Le cas Builder.ai illustre un manque criant de transparence dans le secteur. Il démontre aussi combien il est facile, dans l’euphorie autour de l’IA, de détourner les attentes des investisseurs et des clients. Ce genre de pratique remet en question la fiabilité des start-ups dites "révolutionnaires", et appelle à davantage de contrôles.
Aujourd’hui, alors que de nombreuses entreprises se targuent d’utiliser l’IA dans leurs produits ou services, ce cas rappelle l’importance de vérifier ce qui se passe réellement en coulisses. Il met aussi en lumière le besoin urgent de protéger les travailleurs humains qui, bien souvent, restent invisibles alors qu’ils constituent le cœur du système.

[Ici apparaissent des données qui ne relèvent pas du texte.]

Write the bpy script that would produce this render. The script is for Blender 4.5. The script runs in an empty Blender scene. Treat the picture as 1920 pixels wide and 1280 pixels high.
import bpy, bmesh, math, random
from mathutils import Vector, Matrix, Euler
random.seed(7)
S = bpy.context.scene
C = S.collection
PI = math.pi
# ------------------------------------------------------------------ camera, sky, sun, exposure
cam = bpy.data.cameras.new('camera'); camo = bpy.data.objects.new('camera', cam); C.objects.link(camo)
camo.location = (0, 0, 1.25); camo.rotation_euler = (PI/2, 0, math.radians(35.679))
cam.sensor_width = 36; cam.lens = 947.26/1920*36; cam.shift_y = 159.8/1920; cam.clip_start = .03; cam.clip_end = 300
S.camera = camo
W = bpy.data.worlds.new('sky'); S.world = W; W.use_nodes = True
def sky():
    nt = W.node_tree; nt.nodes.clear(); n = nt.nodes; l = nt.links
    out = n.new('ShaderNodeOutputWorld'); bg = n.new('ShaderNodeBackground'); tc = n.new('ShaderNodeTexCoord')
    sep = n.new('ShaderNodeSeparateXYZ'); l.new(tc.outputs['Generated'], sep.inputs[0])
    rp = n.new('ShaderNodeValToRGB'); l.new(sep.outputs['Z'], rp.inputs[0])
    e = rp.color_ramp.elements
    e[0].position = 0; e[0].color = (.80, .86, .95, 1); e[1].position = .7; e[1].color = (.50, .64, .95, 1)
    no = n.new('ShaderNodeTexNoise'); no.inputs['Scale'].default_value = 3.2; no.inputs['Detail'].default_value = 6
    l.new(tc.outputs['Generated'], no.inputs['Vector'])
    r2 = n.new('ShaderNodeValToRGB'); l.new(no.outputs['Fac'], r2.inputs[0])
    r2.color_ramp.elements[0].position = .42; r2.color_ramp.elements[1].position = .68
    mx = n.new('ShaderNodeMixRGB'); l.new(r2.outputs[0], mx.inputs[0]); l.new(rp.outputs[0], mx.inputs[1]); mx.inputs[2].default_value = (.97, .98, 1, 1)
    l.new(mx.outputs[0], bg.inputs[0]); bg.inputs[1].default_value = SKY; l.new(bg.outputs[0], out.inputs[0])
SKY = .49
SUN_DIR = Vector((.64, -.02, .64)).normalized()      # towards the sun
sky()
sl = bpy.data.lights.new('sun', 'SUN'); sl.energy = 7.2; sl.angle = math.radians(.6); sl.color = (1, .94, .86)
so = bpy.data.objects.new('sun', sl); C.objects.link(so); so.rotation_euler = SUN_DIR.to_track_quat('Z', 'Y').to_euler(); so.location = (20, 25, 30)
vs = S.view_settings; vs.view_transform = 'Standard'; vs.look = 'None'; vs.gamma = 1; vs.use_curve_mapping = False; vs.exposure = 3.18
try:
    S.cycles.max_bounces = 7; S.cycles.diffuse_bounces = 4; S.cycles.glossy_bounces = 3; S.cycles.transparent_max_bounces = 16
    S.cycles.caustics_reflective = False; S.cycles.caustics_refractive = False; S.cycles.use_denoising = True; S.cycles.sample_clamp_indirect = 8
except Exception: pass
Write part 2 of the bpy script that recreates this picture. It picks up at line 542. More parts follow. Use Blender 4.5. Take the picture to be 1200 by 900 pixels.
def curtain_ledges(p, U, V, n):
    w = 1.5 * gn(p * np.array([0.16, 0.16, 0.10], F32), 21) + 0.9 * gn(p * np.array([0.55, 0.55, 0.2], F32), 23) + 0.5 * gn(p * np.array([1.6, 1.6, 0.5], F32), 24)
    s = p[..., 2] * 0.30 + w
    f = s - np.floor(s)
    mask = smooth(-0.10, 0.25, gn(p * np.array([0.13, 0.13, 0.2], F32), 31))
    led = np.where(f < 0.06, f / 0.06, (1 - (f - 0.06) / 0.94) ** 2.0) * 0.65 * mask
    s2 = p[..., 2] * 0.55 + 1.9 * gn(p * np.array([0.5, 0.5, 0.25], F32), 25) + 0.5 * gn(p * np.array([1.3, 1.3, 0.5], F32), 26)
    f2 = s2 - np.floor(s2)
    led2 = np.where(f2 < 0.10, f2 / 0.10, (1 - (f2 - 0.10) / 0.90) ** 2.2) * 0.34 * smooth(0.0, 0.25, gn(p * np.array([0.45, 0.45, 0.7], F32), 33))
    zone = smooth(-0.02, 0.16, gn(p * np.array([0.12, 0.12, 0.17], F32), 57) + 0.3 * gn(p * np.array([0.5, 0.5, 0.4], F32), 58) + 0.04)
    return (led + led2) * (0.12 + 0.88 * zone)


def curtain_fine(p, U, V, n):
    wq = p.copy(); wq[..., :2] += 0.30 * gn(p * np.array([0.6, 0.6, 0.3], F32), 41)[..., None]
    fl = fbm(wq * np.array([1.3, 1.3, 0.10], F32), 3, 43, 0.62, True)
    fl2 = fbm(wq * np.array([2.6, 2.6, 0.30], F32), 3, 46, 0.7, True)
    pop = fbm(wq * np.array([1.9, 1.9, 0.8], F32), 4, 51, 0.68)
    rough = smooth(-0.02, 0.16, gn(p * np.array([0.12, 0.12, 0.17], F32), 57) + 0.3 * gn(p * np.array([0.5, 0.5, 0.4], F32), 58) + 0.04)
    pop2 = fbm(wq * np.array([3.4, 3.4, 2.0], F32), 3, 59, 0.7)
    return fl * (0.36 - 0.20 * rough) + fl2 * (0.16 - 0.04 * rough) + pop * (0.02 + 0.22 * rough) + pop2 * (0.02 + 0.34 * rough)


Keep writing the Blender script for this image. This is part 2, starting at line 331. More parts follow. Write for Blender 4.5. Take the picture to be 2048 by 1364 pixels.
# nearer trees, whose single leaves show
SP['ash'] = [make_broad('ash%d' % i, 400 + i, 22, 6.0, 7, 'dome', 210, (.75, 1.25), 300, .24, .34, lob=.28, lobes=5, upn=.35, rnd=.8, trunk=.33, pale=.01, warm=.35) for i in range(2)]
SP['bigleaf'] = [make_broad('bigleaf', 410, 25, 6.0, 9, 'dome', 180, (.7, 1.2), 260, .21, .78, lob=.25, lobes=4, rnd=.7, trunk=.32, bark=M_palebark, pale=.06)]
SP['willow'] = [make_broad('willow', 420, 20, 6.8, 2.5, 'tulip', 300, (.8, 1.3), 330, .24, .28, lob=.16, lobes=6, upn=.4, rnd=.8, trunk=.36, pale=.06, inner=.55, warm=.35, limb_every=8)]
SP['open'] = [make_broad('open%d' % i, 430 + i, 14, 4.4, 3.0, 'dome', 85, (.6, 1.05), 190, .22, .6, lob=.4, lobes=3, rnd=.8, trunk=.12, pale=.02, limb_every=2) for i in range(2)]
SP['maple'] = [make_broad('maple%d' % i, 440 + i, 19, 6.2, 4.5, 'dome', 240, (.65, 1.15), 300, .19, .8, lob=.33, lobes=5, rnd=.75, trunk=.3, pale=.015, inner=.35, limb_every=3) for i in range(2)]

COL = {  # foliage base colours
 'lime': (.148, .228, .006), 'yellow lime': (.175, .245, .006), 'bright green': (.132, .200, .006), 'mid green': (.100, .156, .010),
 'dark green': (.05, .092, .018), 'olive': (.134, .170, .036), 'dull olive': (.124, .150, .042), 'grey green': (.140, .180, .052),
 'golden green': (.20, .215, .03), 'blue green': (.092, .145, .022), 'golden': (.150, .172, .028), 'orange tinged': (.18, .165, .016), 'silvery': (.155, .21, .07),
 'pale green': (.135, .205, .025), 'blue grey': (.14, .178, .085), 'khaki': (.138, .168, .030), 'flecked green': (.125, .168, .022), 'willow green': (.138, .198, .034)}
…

Une leçon pour les investisseurs comme pour les consommateurs
Ce naufrage financier et moral est riche d’enseignements. Pour les investisseurs, il s’agit d’un rappel brutal de la nécessité de vérifier les promesses avant de se laisser séduire. La course à l’innovation ne peut justifier le manque d’éthique ou la tromperie délibérée. Pour les consommateurs, c’est une piqûre de rappel : tout ce qui est présenté comme une intelligence artificielle n’en est pas forcément une.
Le développement de l’IA soulève des espoirs immenses, mais aussi de lourdes responsabilités. Lorsqu’elle est utilisée à bon escient, elle peut changer des vies, améliorer des processus, accélérer des progrès. Mais lorsqu’elle est instrumentalisée à des fins de profit, elle devient un outil de manipulation, voire de maltraitance sociale.
Builder.ai est désormais à l’arrêt. Ses bureaux sont vides, ses employés ont été remerciés, son rêve technologique a volé en éclats. Mais l’histoire ne s’arrête pas là. Elle devient un cas d’école, un avertissement, et un révélateur de ce que l’on ne veut plus voir se reproduire dans l’écosystème numérique mondial.